Ann Coulter called him "the biggest wimp." Lou Dobbs said "he got rolled" by Speaker of the House Nancy Pelosi.
"She has just whipped the President of the United States," Dobbs said Friday night.
But there is a divide in right-wing media -- between disappointed commentators like Dobbs and true believers who are assuring listeners that Trump is going to win funding for a border wall in the end.
"This is for three weeks," Trump adviser turned Fox analyst Sebastian Gorka told Dobbs. "As far as I'm concerned, this is a master stroke."
Talking heads like Gorka are already forecasting another government shutdown when the temporary bill expires on February 15.
The timeline has given some members of the pro-Trump media a reason to reserve judgment and urge patience -- a way to say the funding war is far from over.
"If the president goes for amnesty, I'm out. I will be a critic," Mark Levin said on the radio Friday evening. "But if the president is fighting to secure the wall, I'm prepared to wait three weeks and see what happens."
Earlier in the day, Rush Limbaugh ended his radio show with almost a shrug: "We'll see what happens."
Others were less forgiving. Coulter, speaking to a mostly liberal audience on HBO's "Real Time with Bill Maher," said that if they want to "get Trump," focus on the wall: "He promised something for 18 months and he lied about it. That's how you get Trump. It's not this Russia nonsense."
Breitbart.com highlighted those comments and several other critiques on Saturday. One of the site's headlines was a play on "Where's Waldo," asking, "WHERE'S WALL, DOE?"

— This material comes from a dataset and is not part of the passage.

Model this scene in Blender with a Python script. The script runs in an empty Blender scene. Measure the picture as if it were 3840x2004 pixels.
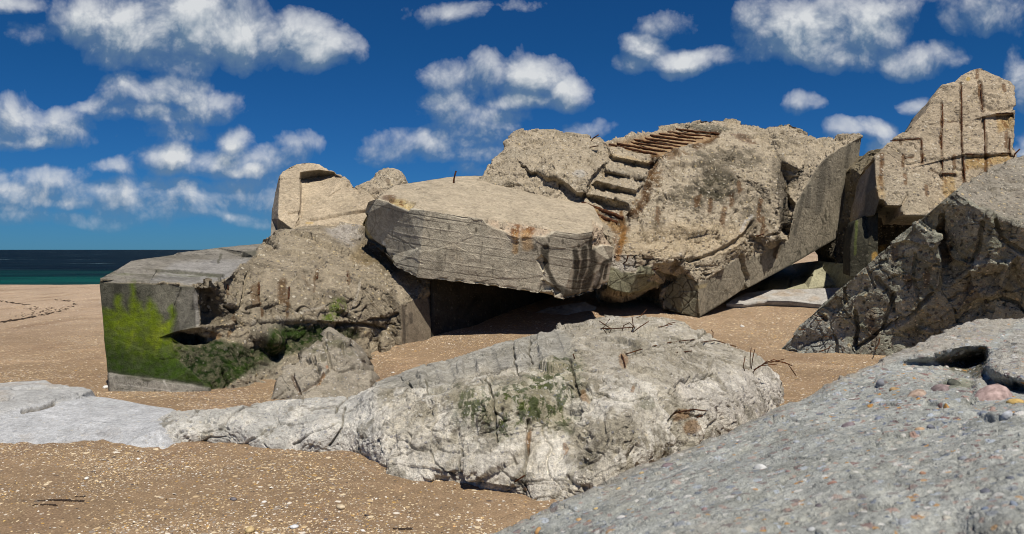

The Drudge Report featured a photo of Trump with a banner that called him "WALLED IN."
The Gateway Pundit was harsher: On Friday the site said "TRUMP CAVES! Ends Shutdown with NO BORDER WALL -- Pelosi's SECOND BIG WIN This Week."
It's unclear how much of this coverage Trump actually sees. He recently unfollowed Coulter on Twitter, and most of the accounts he still follows did not post much criticism.

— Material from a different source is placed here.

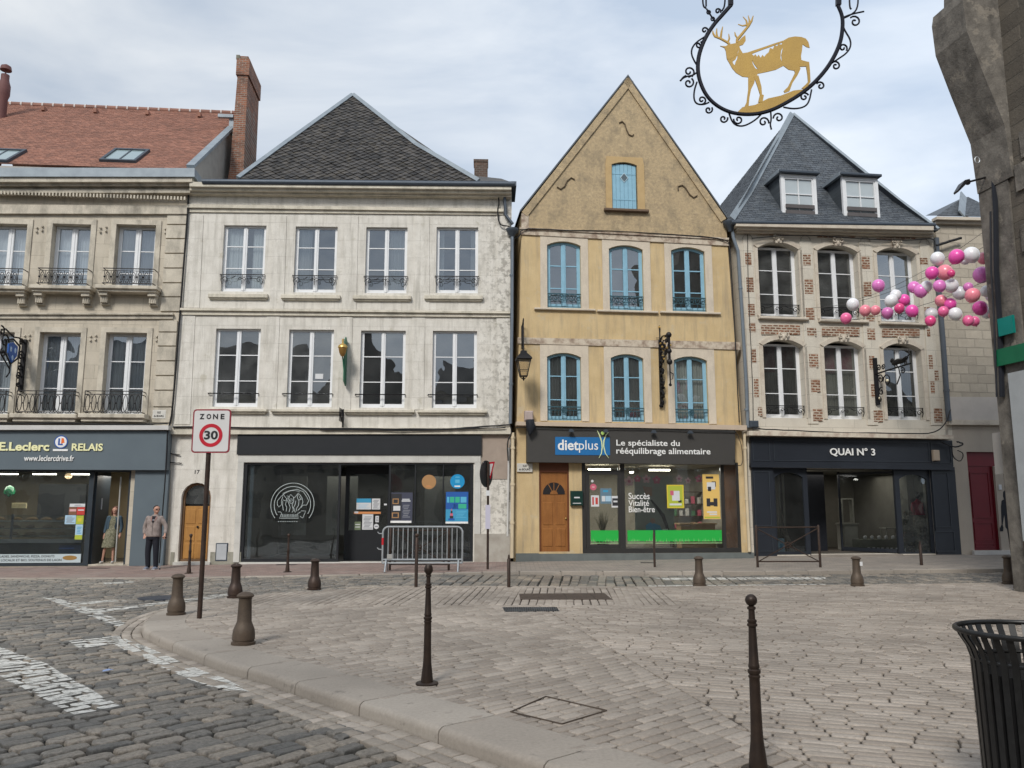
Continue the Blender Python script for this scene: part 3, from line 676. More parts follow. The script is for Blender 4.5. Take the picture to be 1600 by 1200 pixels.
# far pavement
pm1 = mat('pink_brick_pavement', (.33, .235, .20), .85, col2=(.20, .15, .135), nscale=3, namt=.6, brick=(.22, .11, .008, (.12, .10, .09), .5, .4), patch='flat', bump=.3, stain=(.30, .27, .24), samt=.5, sscale=(.6, .6, .6))
pm2 = mat('grey_paved_pavement', (.33, .285, .24), .85, col2=(.22, .20, .18), nscale=2, namt=.6, brick=(.25, .125, .009, (.13, .115, .10), .5, .3), patch='flat', bump=.3, stain=(.18, .16, .14), samt=.4, sscale=(.8, .8, .8))
def pavement(x0, x1, name, m):
    k = MB(); nx = max(4, int((x1 - x0) / .5)); ny = 5; vs = []
    for j in range(ny + 1):
        for i in range(nx + 1):
            x = x0 + (x1 - x0) * i / nx; yk, yf = interp(KERBF, x, 1) + .13, interp(FOOT, x, 1) + .9; y = yk + (yf - yk) * j / ny; vs.append((x, y, pz(x, y)))
    k.add(vs, [(j * (nx + 1) + i, j * (nx + 1) + i + 1, (j + 1) * (nx + 1) + i + 1, (j + 1) * (nx + 1) + i) for j in range(ny) for i in range(nx)])
    struct(k.build(name, m, normals=False))
pavement(-24, -.05, 'pavement', pm1); pavement(-.05, 20, 'pavement', pm2)
st = Stones(); FC = cum(KERBF); s = 0
while s < FC[-1] - 1:
    L = rng.uniform(.9, 1.1); cr = []; p0, _ = at(KERBF, FC, s)
    for ds, dd in ((.006, 0), (L - .006, 0), (L - .006, .16), (.006, .16)):
        p, nn = at(KERBF, FC, s + ds); sg = 1 if nn.y > 0 else -1; p = p + nn * sg * dd; cr.append((p.x, p.y))
    if area(cr) < 0: cr = cr[::-1]
    zz = at(KERBF, FC, s + L / 2)[0].z; st.add(cr, zz + .003, [(0, -.3), (0, -.02), (.012, -.003), (.03, 0)], (0, 0), 0); s += L
st.build('kerb', KRB)
# ================================================================ corner building (left)
ST1 = mat('beige_limestone', (.56, .50, .405), .85, col2=(.46, .41, .325), nscale=1.6, namt=.6, brick=(.85, .42, .004, (.20, .175, .14), .5, .18), stain=(.24, .215, .175), samt=.5, sscale=(2.2, 2.2, .45), bump=.2, bscale=30,
          wear=((.30, .265, .21), .6, 1.1, .6))
ST1C = mat('beige_stone_moulding', (.58, .525, .43), .85, col2=(.42, .38, .31), nscale=2.5, namt=.7, stain=(.13, .12, .10), samt=.65, sscale=(1.5, 1.5, .6), bump=.25)
REDT = mat('red_clay_tile', (.30, .15, .11), .85, col2=(.22, .11, .08), nscale=1.2, namt=.5, island=.22, bump=.2, stain=(.12, .07, .055), samt=.35, sscale=(1.5, 1.5, 1))
GREYP = mat('grey_shopfront_paint', (.115, .145, .165), .45, col2=(.095, .12, .14), nscale=1.2, namt=.6, bump=.05)
BR = mat('red_brick', (.36, .15, .085), .9, col2=(.20, .09, .06), nscale=2.5, namt=.8, brick=(.22, .075, .012, (.30, .26, .22), .5, .75), bump=.5, stain=(.07, .05, .04), samt=.5, sscale=(1, 1, .8))
PLAS = mat('grey_render', (.40, .38, .35), .9, namt=.5, bump=.2)
def holes_for(B, lst, rise=0.0):
    out = []
    for (xl, xr, yt, yb) in lst:
        u0, u1, z0, z1_ = B.rect(xl, xr, yt, yb); out.append((u0, u1, z0, z1_, rise))
    return out
def hole(h): return arch(*h) if h[4] else [(h[0], h[2]), (h[1], h[2]), (h[1], h[3]), (h[0], h[3])]
up1 = holes_for(B1, [(-124, -63, 349, 452), (-22, 39, 350, 452), (79, 139, 350.5, 452), (179, 241, 351.5, 452)])
lo1 = holes_for(B1, [(-150, -86, 518, 648), (-46, 18, 519, 648), (58, 122, 519.5, 648), (162, 226, 520, 648)])
shop1 = (B1.F(-200, 800)[0], B1.F(201, 800)[0], B1.F(100, 885)[1] + .02, B1.F(100, 734)[1])
gz1 = shop1[2] - .3
out1 = B1.quad([(266.5, 884), (268, 664), (294, 330), (299, 276)]) ; left_u = B1.F(-260, 600)[0]
out1 = [(left_u, gz1)] + [(out1[0][0], gz1)] + out1[1:] + [(left_u, B1.F(0, 276)[1])]
B1.wall(out1, [hole(h) for h in up1 + lo1] + [[(shop1[0], shop1[2]), (shop1[1], shop1[2]), (shop1[1], shop1[3]), (shop1[0], shop1[3])]], ST1, .36, 7.5)
# shells of the rooms: floors and a back wall
def rooms(B, u0, u1, zs, y=4.0, m=ROOMW):
    k = MB()
    for z in zs: k.box(u0 + .05, u1 - .05, .37, y, z - .12, z + .12)
    k.box(u0 + .05, u1 - .05, y, y + .1, zs[0], zs[-1]); k.build('floor', m, B.root)
rooms(B1, left_u, out1[1][0], [B1.F(100, 655)[1] - .05, B1.F(100, 470)[1], B1.F(100, 330)[1]])
for n_, h in enumerate(up1): B1.window(*h, m=WHITEF, rows=(.27, .62), fw=.07, cs=.17, curtain=[(0, .5, .0), (.5, 1, .0)], y=.26)
for n_, h in enumerate(lo1): B1.window(*h, m=WHITEF, rows=(.33, .66), fw=.07, cs=.17, curtain=[(0, .49, .0), (.52, 1, .0)], y=.26)
# cornice, string courses, quoins
B1.band('frieze', ST1C, -260, 318, 333, 292, 321, 334, .10)
k = MB(); 
for t, b, o in ((276, 284, .50), (284, 290, .36), (290, 296, .20), (296, 301, .28)): B1.band('', None, -260, t, b, 300 - (t > 283) * 3, t, b, o, mb=k)
k.build('cornice', ST1C, B1.root)
k = MB(); uA, zA = B1.F(-240, 293, -.28); uB, zB = B1.F(292, 293, -.28); d = uA
while d < uB: k.box(d, d + .045, -.30, -.2, zA - .06, zA + .05); d += .1
k.build('dentils', ST1C, B1.root)
B1.band('gutter', ZINC, -260, 261, 275.5, 304, 262.5, 276, .56, .2)
k = MB(); B1.band('', None, -260, 488, 490.5, 270, 489, 491.5, .13, mb=k); B1.band('', None, -260, 490.5, 497, 270, 491.5, 498, .06, mb=k); k.build('string_course', ST1C, B1.root)
k = MB()
ys = [334, 351, 373, 396, 419, 442, 464, 487]
for a, b in zip(ys, ys[1:]):
    l0, l1 = 261.5 - (a - 334) * .072, 291.5 - (a - 334) * .075; m0, m1 = 261.5 - (b - 334) * .072, 291.5 - (b - 334) * .075
    k.prism(B1.quad([(m0, b - 1.3), (m1, b - 1.3), (l1, a + .8), (l0, a + .8)], -.05), -.05, .03)
ys = [500, 519, 541, 564, 587, 610, 636, 661]
for a, b in zip(ys, ys[1:]):
    l0, l1 = 249 - (a - 500) * .075, 277 - (a - 500) * .06; m0, m1 = 249 - (b - 500) * .075, 277 - (b - 500) * .06
    k.prism(B1.quad([(m0, b - 1.3), (m1, b - 1.3), (l1, a + .8), (l0, a + .8)], -.05), -.05, .03)
k.build('quoins', ST1C, B1.root)
for hs in (up1, lo1):           # flat raised architraves
    k = MB()
    for h in hs:
        o = [(h[0] - .16, h[2] - .0), (h[1] + .16, h[2]), (h[1] + .16, h[3] + .16), (h[0] - .16, h[3] + .16)]
        for a, b in ((h[0] - .16, h[0] - .004), (h[1] + .004, h[1] + .16)): k.box(a, b, -.035, .02, h[2], h[3] + .003)
        k.box(h[0] - .16, h[1] + .16, -.038, .02, h[3] + .003, h[3] + .16)
        for sx in (h[0] - .33, h[1] + .26):   # shutter hooks
            k.box(sx, sx + .05, -.06, 0, h[3] - .25, h[3] - .2); k.box(sx, sx + .05, -.06, 0, h[3] - .12, h[3] - .08)
    k.build('architraves', ST1C, B1.root)
def ringpts(cx, cz, rx, rz, y, n=12): return [(cx + rx * math.cos(2 * math.pi * i / n), y, cz + rz * math.sin(2 * math.pi * i / n)) for i in range(n)]
for h in up1:
    L0, L1 = h[0] - .12, h[1] + .02; zb = h[2] + .03; zt = zb + .52; yo = -.34; k = MB()
    for a in (zt, zb + .06): k.tube([(L0 - .05, .0, a), (L0 - .05, yo, a), (L1 + .12, yo, a), (L1 + .12, .0, a)], .016, 4)
    k.tube([(L0 - .05, yo, zt - .07), (L1 + .12, yo, zt - .07)], .010, 4)
    nn = 7; w_ = (L1 - L0) / nn
    for i in range(nn):
        cx = L0 + w_ * (i + .5); k.tube(ringpts(cx, (zt + zb) / 2 - .02, w_ * .34, .17, yo), .011, 4, closed=True); k.tube([(cx - w_ / 2, yo, zb + .06), (cx - w_ / 2, yo, zt - .07)], .010, 4)
        k.ball((cx - w_ / 2, yo, (zb + zt) / 2), .03, 6, 4); k.tube(ringpts(cx, (zt + zb) / 2 - .02, w_ * .15, .09, yo, 8), .009, 4, closed=True)
    k.tube([(L1, yo, zb + .06), (L1, yo, zt)], .012, 4)
    k.build('balcony_railing', IRON, B1.root)
    k = MB(); a, b = L0 - .22, L1 + .28
    k.box(a, b, -.44, .05, h[2] - .10, h[2] + .01, .015); k.box(a + .05, b - .05, -.36, .05, h[2] - .17, h[2] - .10)
    for cx in (a + .2, b - .2):
        k.box(cx - .12, cx + .12, -.30, .02, h[2] - .28, h[2] - .17, .01); k.box(cx - .10, cx + .10, -.20, .02, h[2] - .48, h[2] - .28)
        k.box(cx - .12, cx + .12, -.11, .02, h[2] - .53, h[2] - .48, .01)
        for e in (-.06, 0, .06): k.tube([(cx + e, -.2, h[2] - .47), (cx + e, -.21, h[2] - .29)], .018, 5)
    k.build('balcony_slab', ST1C, B1.root)
for h in lo1:
    L0, L1 = h[0] - .34, h[1] + .08; zb = h[2] + .04; zt = zb + .62; yo = -.36; k = MB()
    for a in (zt, zb, zb + .52): k.tube([(L0, .0, a), (L0, yo, a), (L1, yo, a), (L1, .0, a)], .015, 4)
    nn = 9; w_ = (L1 - L0) / nn
    for i in range(nn):
        cx = L0 + w_ * (i + .5); k.tube(ringpts(cx, zb + .26, w_ * .36, .24, yo), .012, 4, closed=True); k.ball((cx + w_ / 2, yo, zb + .26), .022, 6, 4)
    for s_ in (L0, L0 + w_ * 3, L0 + w_ * 6, L1): k.tube([(s_, yo, zb), (s_, yo, zt)], .014, 4)
    for i in range(7):
        cx = L0 + (L1 - L0) * (i + .5) / 7; k.tube([(cx - .08, yo, zb - .01), (cx - .04, yo, zb - .06), (cx, yo, zb - .02), (cx + .04, yo, zb - .06), (cx + .08, yo, zb - .01)], .010, 4)
    k.build('balcony_railing', IRON, B1.root)
    k = MB(); k.box(L0 - .12, L1 + .16, -.46, .05, h[2] - .15, h[2] - .02, .02); k.box(L0 - .05, L1 + .1, -.38, .05, h[2] - .24, h[2] - .15); k.build('balcony_slab', ST1C, B1.root)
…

BlazeTV host Eric Bolling, for instance, tweeted that he is "confused" about Trump's decision, but open-minded: "Hoping he has a strong response to Dems when the money runs out Feb 15th."

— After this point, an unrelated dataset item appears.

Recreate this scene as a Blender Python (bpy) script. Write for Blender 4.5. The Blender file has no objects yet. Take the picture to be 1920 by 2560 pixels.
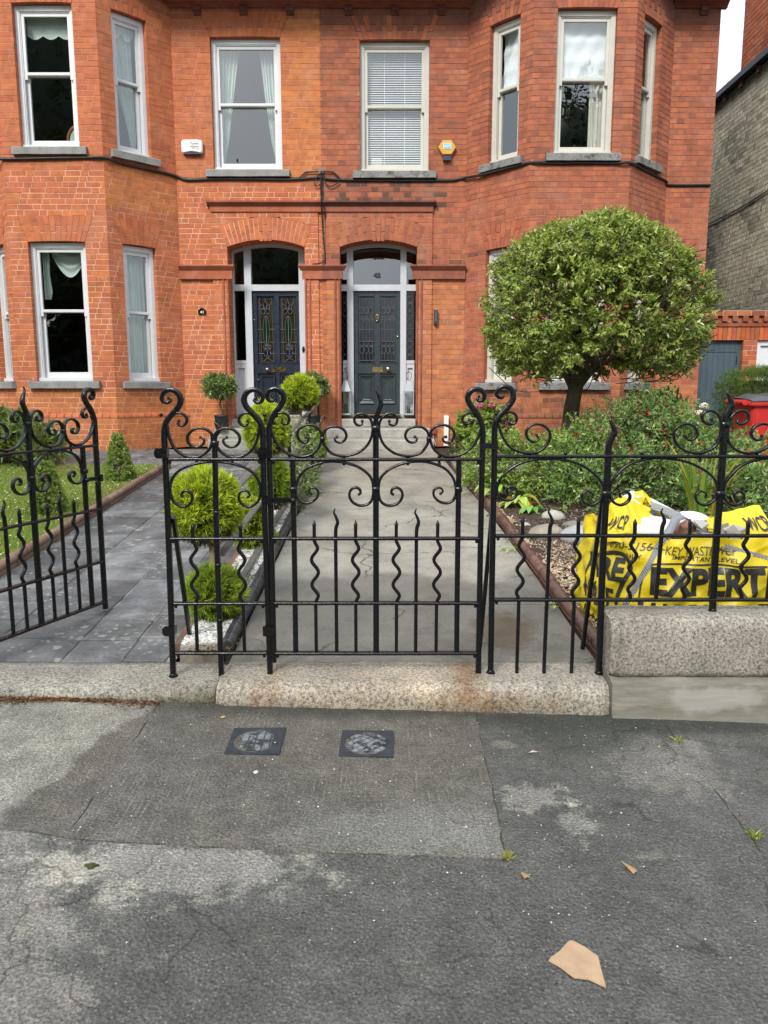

Some of the hosts and guests on Saturday's "Fox & Friends" were hopeful too. But skepticism shone through in the commentary. And Trump seemed to be watching, because he cherry-picked positive quotes from two of the guests and tweeted out the quotes on Saturday morning.
When co-host Katie Pavlich asked if the president "caved," the predominant view of the national news media, White House deputy press secretary Hogan Gidley said, "100% no. The president stood up for the American people. He opened the government."
That's a key part of the pro-Trump position now: that Trump relieved the pain and suffering of the shutdown and now has a stronger hand in negotiations for border wall funding.
But it was Trump who caused the pain in the first place by forcing the partial closure of the government. He was influenced by conservative commentators who pressured him to deliver on his "build a wall" campaign promise.
Now some of those same commentators are angry -- or at least concerned -- that Trump came away empty-handed.
Pavlich's co-host Pete Hegseth made his concerns abundantly clear to Gidley.
When Gidley claimed that "rank and file Democrats," newly elected lawmakers, are ready to make a deal, Hegseth said he didn't know which lawmakers Gidley was talking about.
"They want to work with us!" Gidley said, not naming any names.
Hegseth said he's willing to bet that they're not.
Sean Hannity tried the same approach as Gidley on Friday night -- once again showing how he lines up with White House messaging.
Trump "right now holds all the cards," Hannity told his viewers. "He will secure the border one way or another."
But it's clear that some Trump boosters aren't buying what Hannity et al are selling.
Even Dobbs, over on Fox Business Network, commented that Trump's reversal was a "victory for Nancy Pelosi," and "to deny it is to try to escape from reality."